Medlar fruit – ink – Jenny Hill

Medlar fruit - ink - Jenny Hill

Unripe Medlar fruit seen last October at RHS Hyde Hall Garden, Essex. The fruit is usually bletted, softened by rot, before it can be eaten. As I was painting this from a pen sketch I realised the fruit reminded me of something else. I have since discovered Medlar, (Mespilus germanica), was known in medieval times as the ‘dog bottom tree’.
For more gardening information and recipes visit
http://www.rhs.org.uk/Gardening/Grow-Your-Own/Recipes/Nigel-Slater-recipes/Articles/Nigel-Slater-On—/Nigel-Slater-on—-medlars
Painting using acrylic ink and indian ink.

Pumpkin Marina di Chioggia – Oil pastel – Jenny Hill

Pumpkin Marina di Chioggia - Oil pastel - Jenny Hill

Marina di Chioggia fantastic pumpkin, fleshy folds of dense nutty sweet orange flesh, originates from Chioggia, Italy. I use it for coconut and pumpkin soup or oven baked vegetables for pasta or rice.
Initially I added this to the list of regulars grown in the vegetable garden because of the connection to Italy and memories of a good holiday in Venice but I now know the value of the fruit and it is there on merit. (Just as I wrote ‘fruit’, I had to check to see if it was fruit or vegetable).
Definitions of fruit and vegetables –
http://www.telegraph.co.uk/foodanddrink/10129729/Do-you-know-your-fruit-from-your-vegetables.html
This is an oil pastel sketch for development into an ink painting or print.

Persimmon no. 1 – ink – Jenny Hill

Persimmon no. 1 - ink - Jenny Hill

Colchester Art Society’s winter exhibition – Digby Gallery, Mercury Theatre, Colchester, Essex.
3rd December – 27th December. It’s pantomine season at the theatre – Sleeping Beauty.
http://www.mercurytheatre.co.uk/
Persimmon is one of my favourite fruits at this time of year and thankfully available in our local supermarkets. It brings back good memories of a late autumn visit to Japan and train journeys through suburban Kyoto and Tokyo. From a high up advantage in the train I could look down on Persimmon trees showing small splashes of orange in wintry gardens. We knew it as Kaki.
‘Persimmon no.1’ ink painting in the CAS winter exhibition.

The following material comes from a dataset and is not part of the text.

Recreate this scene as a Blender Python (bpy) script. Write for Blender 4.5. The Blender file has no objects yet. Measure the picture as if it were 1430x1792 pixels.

Purple bean podding – Ink – Jenny Hill

Purple bean podding - Ink - Jenny Hill

When I am clearing the last of the summer produce from the vegetable patch I leave the french and runner beans hanging for a few weeks longer. The ripened seeds are dried off, so they do not go mouldy, and stored ready for sowing next spring. As the pod contracts and expands it takes on a different form, easy to overlook as often hidden behind curling leaves, but if noticed it is a good subject to add to the sketchbook.
‘Purple bean podding’ is an ink painting, acrylic and indian, worked up from an oil pastel sketch.
PS I do not know the true name of this bean but I call it Purplette.